Even though a Republican president appointed her, O’Connor became known as a moderate on the court and was often a swing vote on social issues.

“A daughter of the American Southwest, Sandra Day O’Connor blazed a historic trail as our Nation’s first female Justice. She met that challenge with undaunted determination, indisputable ability, and engaging candor,” Chief Justice John Roberts said. “We at the Supreme Court mourn the loss of a beloved colleague, a fiercely independent defender of the rule of law, and an eloquent advocate for civics education. And we celebrate her enduring legacy as a true public servant and patriot.”

In 2013, O’Connor made news when she officiated a same-sex marriage at the Supreme Court only months after the high court decided to legalize marriage equality. The couple was Jeff Trammell and Stuart Serkin of Washington, D.C. Justice Ruth Bader Ginsburg had officiated one before her.

"It was wonderful," Trammell told BuzzFeed at the time. "It was everything you'd expect it to be: elegant, charming, very moving. She really was wonderful, in private just like she is in public."

It was a 180-degree turn from her early ruling on LGBTQ+ rights.

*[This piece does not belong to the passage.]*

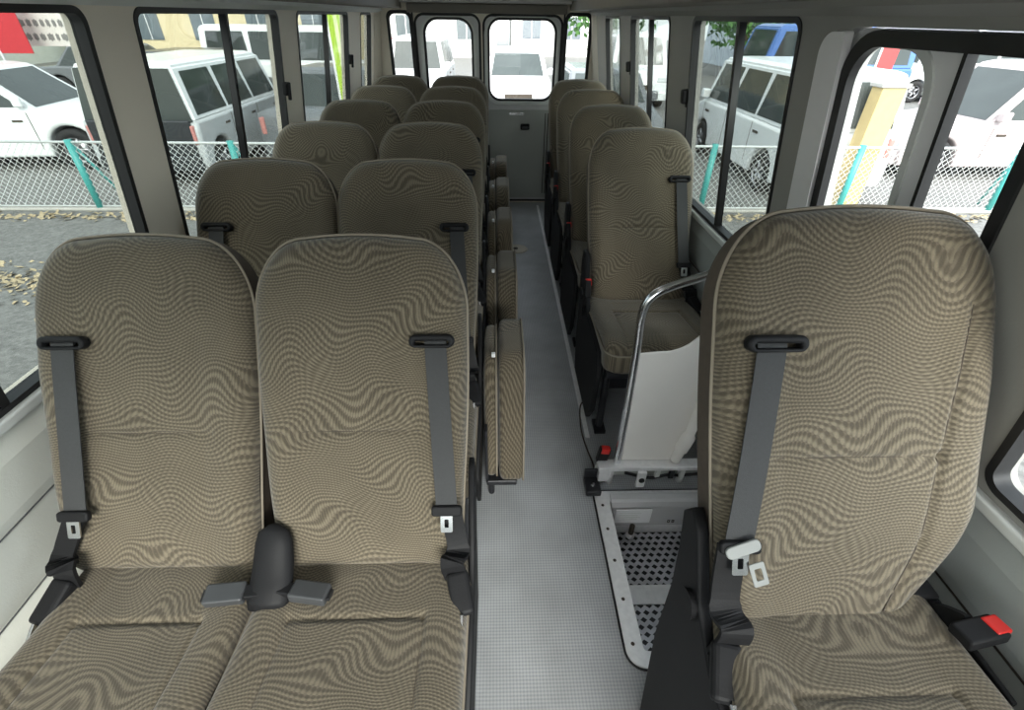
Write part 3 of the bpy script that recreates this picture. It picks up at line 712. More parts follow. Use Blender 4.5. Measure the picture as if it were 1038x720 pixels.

She voted to preserve anti-sodomy laws in the 1986 court case Bowers v. Hardwick. However, O’Connor voted along with the court’s liberals to strike down Amendment 2 in Colorado in the case Romer v. Evans, which banned nondiscrimination policies in local governments.

Then, In Lawrence v. Texas, she voted to overturn a law against sodomy while it was “homosexual conduct.”

She wrote that the antigay sodomy law made “homosexuals unequal in the eyes of the law.”

When Reagan nominated her, he said she was “truly a person for all seasons, possessing those unique qualities of temperament, fairness, intellectual capacity, and devotion to the public good which have characterized the 101 brethren who have preceded her,” CNN reports.

She was a key vote on topics ranging from abortion to Bush v. Gore, the court case over the 2000 presidential election.

In 1992, she voted in Planned Parenthood v. Casey to affirm a person’s right to abortion access. That was overturned in Dobbs v. Jackson, which also overturned Roe v. Wade. O’Connor also voted in favor of affirmative action.

“We all bring with us to the court or to any task we undertake our own lifetime of experiences and background,” O’Connor said in a 2003 CNN interview. “My perceptions might be different than some of my colleagues but at the end of the day we all ought to be able to agree on some sensible solution to the problem,”

O’Connor was born in El Paso, Texas, on March 26, 1930. She earned her B.A. and LL.B. from Stanford University. She married her late husband in 1952. Before her time on the Supreme Court, O’Connor worked in Arizona, Germany, and even served in the Arizona State Senate, becoming the state’s first female majority leader.

She is survived by her three sons, Scott O’Connor, Brian O’Connor, and Jay O’Connor, six grandchildren: Courtney, Adam, Keely, Weston, Dylan, and Luke, and her beloved brother and co-author, Alan Day, Sr. Her husband, John O’Connor, died in 2009.

On becoming the first woman on the court, O'Connor once told CNN in 2003, “Let me tell you one reason why I think it’s important, and that is for the public generally to see and respect the fact that in positions of power and authority, that women are well-represented. That it is not an all-male governance, as it once was.”

The court said that plans for O’Connor’s funeral will be announced at a later time.